Objective:
Produce an exact transcription of the listing below, omitting the pictures.

....................

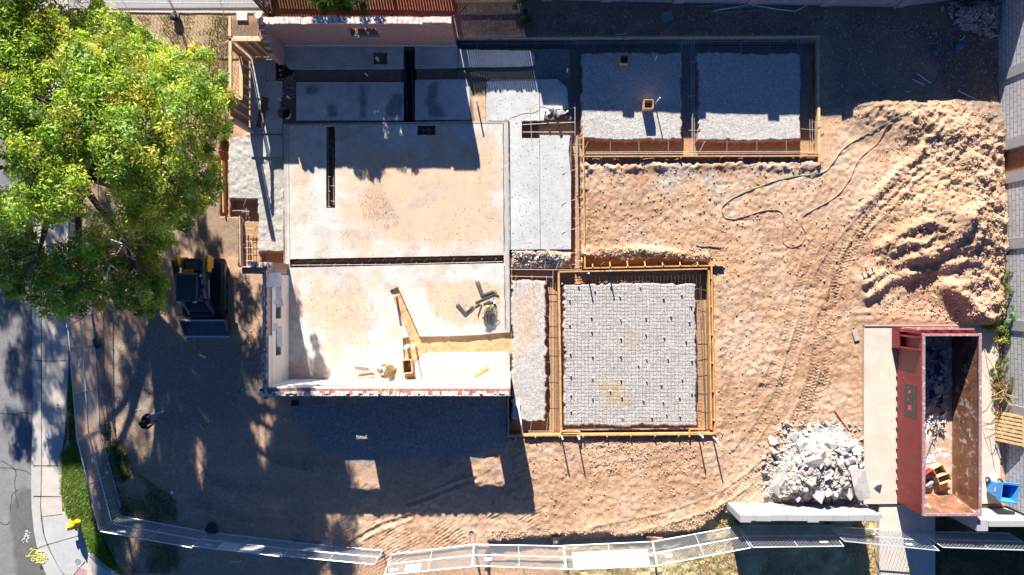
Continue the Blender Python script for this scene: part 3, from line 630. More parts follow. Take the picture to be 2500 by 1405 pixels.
# ------------------------------------------------------------------ streets and paving
def conc_col(base, seed, amp=.08, joints=(), al=1.0):
    def f(px, py, x, y):
        c = np.ones((len(px), 4)); c[:, :3] = np.array(base) * (1 + amp * fbm(x, y, 1.1, 5, seed) + amp * .7 * fbm(x, y, .3, 3, seed + 7))[:, None]
        c[:, 3] = al; return np.clip(c, .01, 1)
    return f
def road_col(px, py, x, y):
    c = np.ones((len(px), 4)); a = fbm(x, y, 1.5, 5, 120); c[:, :3] = np.array((.205, .20, .195)) * (1 + .12 * a)[:, None]
    pt = blob(px, py, [(46, 1196), (62, 1194), (80, 1190), (84, 1260), (120, 1410), (40, 1410), (28, 1320), (22, 1240)], 2, 2, x, y, 8)
    c[:, :3] = c[:, :3] * (1 - pt[:, None]) + np.array((.13, .125, .12)) * pt[:, None]; c[:, 3] = .55; return c
rd_o = [(-3000, -3000), (84, -3000), (80, 0), (78, 700), (80, 990), (77, 1100), (76, 1190), (77, 1240), (83, 1300), (96, 1365), (113, 1405), (180, 1520), (330, 1700), (330, 3000), (-3000, 3000)]
def near_road(px, py, x, y): return road_col(px, py, x, y)
road = sheet('road', [(-160, -160), (82, -160), (80, 0), (78, 700), (80, 990), (77, 1100), (76, 1190), (77, 1240), (83, 1300), (96, 1365), (113, 1405), (150, 1480), (190, 1560), (-160, 1560)], [], -.13, .14, .05, ASPH, near_road); tag(road, kind='structure')
road2 = sheet('road', [(-5200, -5200), (84, -5200), (84, 6500), (-5200, 6500)], [], -.138, 3.0, .05, ASPH, road_col); tag(road2, kind='structure')
CR = M('crack_dark', (.05, .048, .045), .95, 0, 5, 0)  # dark line colour for cracks and joints
def flat_line(name, px_pts, z, wdt, mat, parent=None, jit=.0, seed=1, n=6):
    rr = random.Random(seed); pts = catmull([(a, b, 0) for a, b in px_pts], n); pts = [G(p.x + rr.uniform(-jit, jit), p.y + rr.uniform(-jit, jit), z) for p in pts]; mb = MB()
    o0 = wloc(parent) if parent is not None else 0
    vs = []; fs = []
    for i, p in enumerate(pts):
        d = (pts[min(i + 1, len(pts) - 1)] - pts[max(0, i - 1)]); nn = Vector((-d.y, d.x, 0)).normalized() * wdt / 2 * (rr.uniform(.6, 1.3) if jit else 1)
        vs += [p + nn, p - nn]
    fs = [(2 * i, 2 * i + 1, 2 * i + 3, 2 * i + 2) for i in range(len(pts) - 1)]; mb.add(vs, fs); return mb.build(name, mat, parent)
for i, c in enumerate(([(0, 1125), (20, 1135), (38, 1150), (36, 1190), (45, 1240)], [(0, 1142), (30, 1145), (60, 1150), (76, 1160)], [(0, 1010), (30, 1012), (60, 1008), (80, 1012)], [(0, 1275), (12, 1282), (24, 1275)], [(46, 1196), (30, 1210), (24, 1250)])):
    flat_line('road_crack', c, -.126, .03, CR, road, 1.2, i)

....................

Final result:
Continue the Blender Python script for this scene: part 3, from line 630. More parts follow. Take the picture to be 2500 by 1405 pixels.
# ------------------------------------------------------------------ streets and paving
def conc_col(base, seed, amp=.08, joints=(), al=1.0):
    def f(px, py, x, y):
        c = np.ones((len(px), 4)); c[:, :3] = np.array(base) * (1 + amp * fbm(x, y, 1.1, 5, seed) + amp * .7 * fbm(x, y, .3, 3, seed + 7))[:, None]
        c[:, 3] = al; return np.clip(c, .01, 1)
    return f
def road_col(px, py, x, y):
    c = np.ones((len(px), 4)); a = fbm(x, y, 1.5, 5, 120); c[:, :3] = np.array((.205, .20, .195)) * (1 + .12 * a)[:, None]
    pt = blob(px, py, [(46, 1196), (62, 1194), (80, 1190), (84, 1260), (120, 1410), (40, 1410), (28, 1320), (22, 1240)], 2, 2, x, y, 8)
    c[:, :3] = c[:, :3] * (1 - pt[:, None]) + np.array((.13, .125, .12)) * pt[:, None]; c[:, 3] = .55; return c
rd_o = [(-3000, -3000), (84, -3000), (80, 0), (78, 700), (80, 990), (77, 1100), (76, 1190), (77, 1240), (83, 1300), (96, 1365), (113, 1405), (180, 1520), (330, 1700), (330, 3000), (-3000, 3000)]
def near_road(px, py, x, y): return road_col(px, py, x, y)
road = sheet('road', [(-160, -160), (82, -160), (80, 0), (78, 700), (80, 990), (77, 1100), (76, 1190), (77, 1240), (83, 1300), (96, 1365), (113, 1405), (150, 1480), (190, 1560), (-160, 1560)], [], -.13, .14, .05, ASPH, near_road); tag(road, kind='structure')
road2 = sheet('road', [(-5200, -5200), (84, -5200), (84, 6500), (-5200, 6500)], [], -.138, 3.0, .05, ASPH, road_col); tag(road2, kind='structure')
CR = M('crack_dark', (.05, .048, .045), .95, 0, 5, 0)  # dark line colour for cracks and joints
def flat_line(name, px_pts, z, wdt, mat, parent=None, jit=.0, seed=1, n=6):
    rr = random.Random(seed); pts = catmull([(a, b, 0) for a, b in px_pts], n); pts = [G(p.x + rr.uniform(-jit, jit), p.y + rr.uniform(-jit, jit), z) for p in pts]; mb = MB()
    o0 = wloc(parent) if parent is not None else 0
    vs = []; fs = []
    for i, p in enumerate(pts):
        d = (pts[min(i + 1, len(pts) - 1)] - pts[max(0, i - 1)]); nn = Vector((-d.y, d.x, 0)).normalized() * wdt / 2 * (rr.uniform(.6, 1.3) if jit else 1)
        vs += [p + nn, p - nn]
    fs = [(2 * i, 2 * i + 1, 2 * i + 3, 2 * i + 2) for i in range(len(pts) - 1)]; mb.add(vs, fs); return mb.build(name, mat, parent)
for i, c in enumerate(([(0, 1125), (20, 1135), (38, 1150), (36, 1190), (45, 1240)], [(0, 1142), (30, 1145), (60, 1150), (76, 1160)], [(0, 1010), (30, 1012), (60, 1008), (80, 1012)], [(0, 1275), (12, 1282), (24, 1275)], [(46, 1196), (30, 1210), (24, 1250)])):
    flat_line('road_crack', c, -.126, .03, CR, road, 1.2, i)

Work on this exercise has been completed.